The individual rented the minimum 1 Petahash/s (PH) of hash power via Braiins hash power marketplace, which allows users to rent Bitcoin mining capacity directly from the company without needing to install or operate any physical hardware themselves.
Based on the current hash rate of the Bitcoin network, at that mining capacity, a success would only occur approximately every 1 out of 1.1 million blocks, or about 21 years’ worth of mining, according to estimates from SoloChance.com.
💥BREAKING
A miner just found a 3.125 BTC block using on-demand hashrate.
• 1 PH/s rented
• 119k sats (~$75) spent
• Block 938092
• Worker: spiral
• Hashpower fees: 0
• Solo fee: 0.5% (CKPool open-source contribution)Congratulations! Try Hashpower today. Link in bio🍀 pic.twitter.com/S1F4MfuHPN
— Braiins (@Braiins) February 24, 2026
Solo mining wins are rare, as most Bitcoin blocks are found and awarded to large mining pools that have dedicated massive amounts of computational power to solving cryptographic puzzles, which underpin Bitcoin’s public ledger and network.

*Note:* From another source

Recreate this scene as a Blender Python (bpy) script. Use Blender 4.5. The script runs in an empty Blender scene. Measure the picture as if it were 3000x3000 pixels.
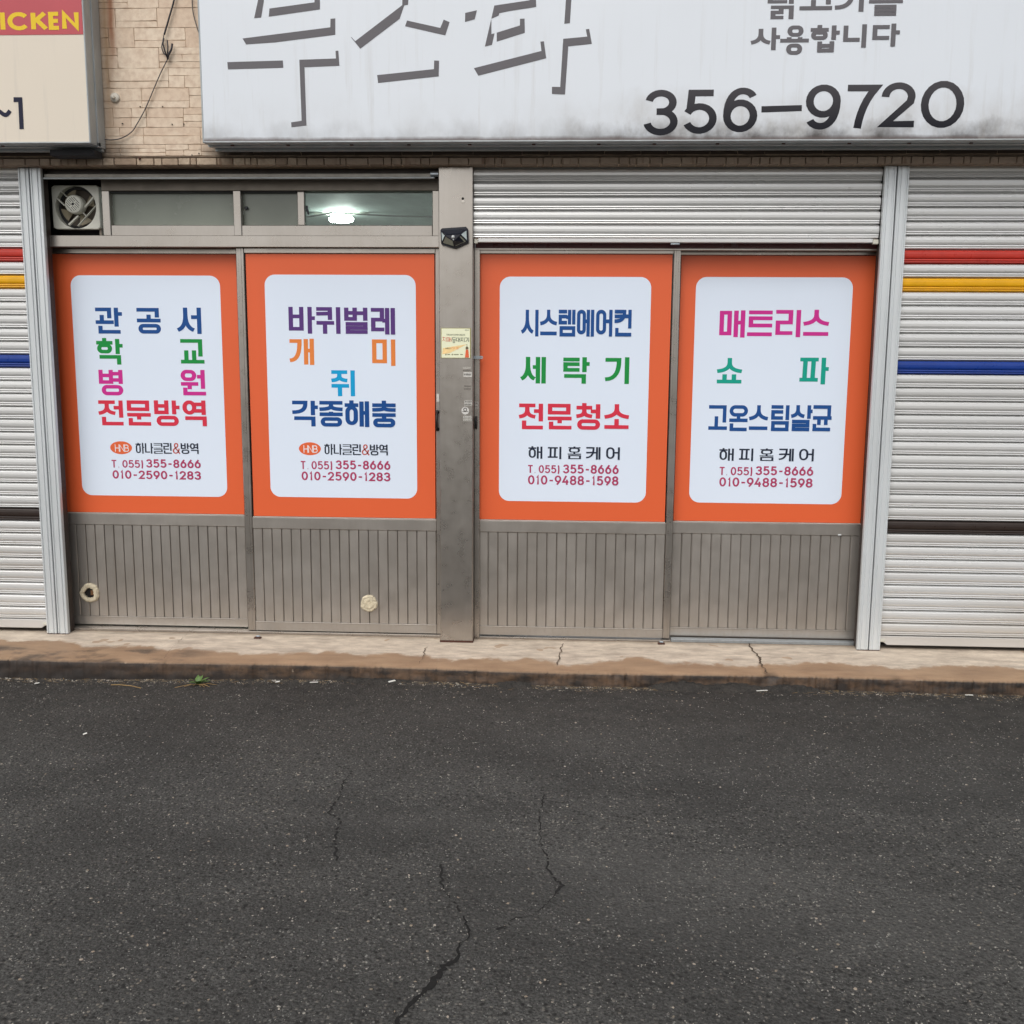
import bpy, bmesh, math, random
from mathutils import Vector, Matrix
random.seed(7)
SC = bpy.context.scene
COL = SC.collection
R_ = math.radians

# ------------------------------------------------------------------ camera
FPX = 3050.0                      # focal length in pixels of the 3000 px photograph
def _n(v):
    l = math.sqrt(sum(a*a for a in v)); return [a/l for a in v]
def _dot(a, b): return sum(x*y for x, y in zip(a, b))
_D = _n([-130, 19700, FPX]); _X = _n([62500, 900, -FPX])
ZC = [-a for a in _D]; _k = _dot(_X, ZC); XC = _n([a-_k*b for a, b in zip(_X, ZC)])
YC = [ZC[1]*XC[2]-ZC[2]*XC[1], ZC[2]*XC[0]-ZC[0]*XC[2], ZC[0]*XC[1]-ZC[1]*XC[0]]
CAM = (0.5272, -5.12, 1.4698)
cam = bpy.data.cameras.new('camera'); co = bpy.data.objects.new('camera', cam); COL.objects.link(co)
SC.camera = co
cam.sensor_fit = 'HORIZONTAL'; cam.sensor_width = 36; cam.lens = 36*FPX/3000; cam.clip_start = .05; cam.clip_end = 500
rt = Vector((XC[0], YC[0], ZC[0])); dn = Vector((XC[1], YC[1], ZC[1])); fw = Vector((XC[2], YC[2], ZC[2]))
M = Matrix((rt, -dn, -fw)).transposed().to_4x4(); M.translation = Vector(CAM); co.matrix_world = M

# ------------------------------------------------------------------ daylight (overcast)
w = bpy.data.worlds.new('World'); SC.world = w; w.use_nodes = True
nt = w.node_tree; bg = nt.nodes['Background']
sky = nt.nodes.new('ShaderNodeTexSky'); sky.sky_type = 'NISHITA'; sky.sun_disc = False
SUN_EL, SUN_AZ = 47, 193          # high, behind the camera and a little to the left
sky.sun_elevation = R_(SUN_EL); sky.sun_rotation = R_(SUN_AZ)
sky.air_density = 1.0; sky.dust_density = 4.0; sky.ozone_density = 1.0
hs = nt.nodes.new('ShaderNodeHueSaturation'); hs.inputs['Saturation'].default_value = .30
nt.links.new(sky.outputs[0], hs.inputs['Color']); nt.links.new(hs.outputs[0], bg.inputs[0])
bg.inputs[1].default_value = 0.115
sl = bpy.data.lights.new('sun', 'SUN'); sl.energy = 1.2; sl.angle = R_(50); sl.color = (1, .97, .93)
so = bpy.data.objects.new('sun', sl); COL.objects.link(so)
sd = Vector((math.sin(R_(SUN_AZ))*math.cos(R_(SUN_EL)), math.cos(R_(SUN_AZ))*math.cos(R_(SUN_EL)), math.sin(R_(SUN_EL))))
so.rotation_euler = sd.to_track_quat('Z', 'Y').to_euler(); so.location = (0, -8, 12)
vs = SC.view_settings; vs.view_transform = 'Standard'; vs.look = 'None'; vs.gamma = 1; vs.use_curve_mapping = False
vs.exposure = 0.13

# ------------------------------------------------------------------ measuring: a pixel of the photograph -> a point on a real plane
def _ray(px, py):
    c = (px-1500, py-1500, FPX)
    return (_dot(XC, c), _dot(YC, c), _dot(ZC, c))
def F(px, py, Y=0.0):
    r = _ray(px, py); t = (Y-CAM[1])/r[1]
    return Vector((CAM[0]+r[0]*t, Y, CAM[2]+r[2]*t))
def G(px, py, Z=0.0):
    r = _ray(px, py); t = (Z-CAM[2])/r[2]
    return Vector((CAM[0]+r[0]*t, CAM[1]+r[1]*t, Z))
def FX(px, py, Y=0.): return F(px, py, Y).x
def FZ(px, py, Y=0.): return F(px, py, Y).z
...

But the act, likened by experts to “playing the lottery,” has provided a handful of jackpot winners of late. In January, two solo Bitcoin miners pulled in more than 3.1 BTC in respective rewards worth around $300,000 at the time. In December, another miner beat the odds, scoring a reward of more than $282,000 based on BTC’s price at that time.
The feats are even more impressive when you consider the growing hashrate, or the total computational power of the network, which is above 1.1 Zhash/s on average per day according to data from Bitinfo. At this time last year, the network’s overall computational power was around 730 Ehash/s—about 61% of its current capacity.
That growing share may be coming from miners in China or elsewhere, as North American mining pools saw a declining share of computation power in 2025. A portion of that decline can be attributed to pools and miners that had previously been focused on mining BTC shifting their attention to growing demand for AI compute.
For example, publicly traded Bitcoin miners like Bitfarms are completely winding down their mining operations, while others like Riot Platforms are being urged by investors to capitalize on opportunities in AI.
A representative for Braiins did not immediately respond to Decrypt’s request for comment.